Asosiasi Pengusaha Indonesia (APINDO) mengungkapkan rasa kecewanya terhadap keputusan Mahkamah Konstitusi (MK) atas hasil uji materi terhadap Undang-undang (UU) Cipta Kerja. Ketua Bidang Ketenagakerjaan APINDO, Bob Azam, menyatakan bahwa putusan MK tersebut berdampak pada perubahan formula penetapan Upah Minimum Provinsi (UMP), yang telah mengalami perubahan hingga empat kali dalam kurun waktu sepuluh tahun terakhir.
“Terus terang, banyak dari kita di APINDO merasa kecewa terhadap keputusan ini. Perlu diketahui, APINDO bukan hanya terdiri dari perusahaan besar, tetapi 90 persen anggotanya adalah perusahaan kecil,” ungkap Bob dalam acara media briefing di JS Luwansa, Kamis (7/11).
Menurut Bob, perubahan aturan yang berulang kali ini menciptakan ketidakpastian hukum yang berdampak pada iklim investasi di Indonesia. Ia menilai, investor yang berniat menanamkan modal di Indonesia akan mempertimbangkan stabilitas dan kepastian regulasi sebagai faktor utama dalam pengambilan keputusan mereka.

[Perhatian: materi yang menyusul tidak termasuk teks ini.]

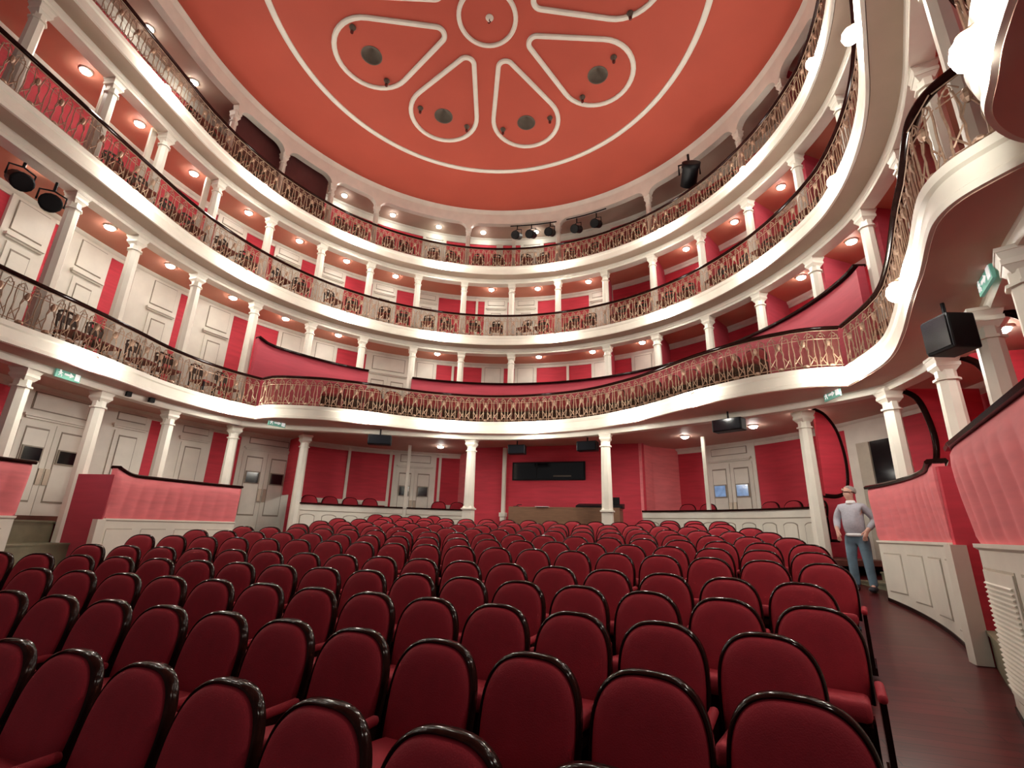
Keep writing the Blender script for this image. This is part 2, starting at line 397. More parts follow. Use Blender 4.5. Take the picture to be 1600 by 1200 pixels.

Di sisi lain, Bob mengingatkan bahwa investasi sangat diperlukan untuk mendukung target pertumbuhan ekonomi 8 persen yang dicanangkan Presiden Prabowo Subianto. “Pemerintah ingin mencapai pertumbuhan ekonomi yang tinggi, dan tanpa adanya investasi, itu menjadi sangat sulit tercapai,” tegasnya.
Bob juga menyoroti bahwa permasalahan utama bukan terletak pada besar atau kecilnya kenaikan UMP, melainkan pada konsistensi regulasi yang berubah-ubah. “Bayangkan, selama sepuluh tahun terakhir, aturan ini sudah berubah empat kali. Ini menunjukkan betapa inkonsistennya kita,” jelasnya.
“Isu yang dipermasalahkan bukan soal besar kecilnya upah minimum, melainkan konsistensi regulasinya yang membuat para pelaku usaha bertanya-tanya,” tambah Bob.
Sesuai dengan aturan pemerintah, penetapan UMP dilakukan setiap tahun. Berdasarkan Peraturan Pemerintah (PP) No. 51 Tahun 2023 yang merupakan perubahan dari PP No. 36 Tahun 2021 tentang Pengupahan, UMP harus diumumkan paling lambat tanggal 21 November. Namun, perubahan kembali terjadi setelah putusan MK atas UU No. 6 Tahun 2023 tentang Cipta Kerja, yang berdampak pada 21 pasal, termasuk perumusan upah minimum bagi para pekerja.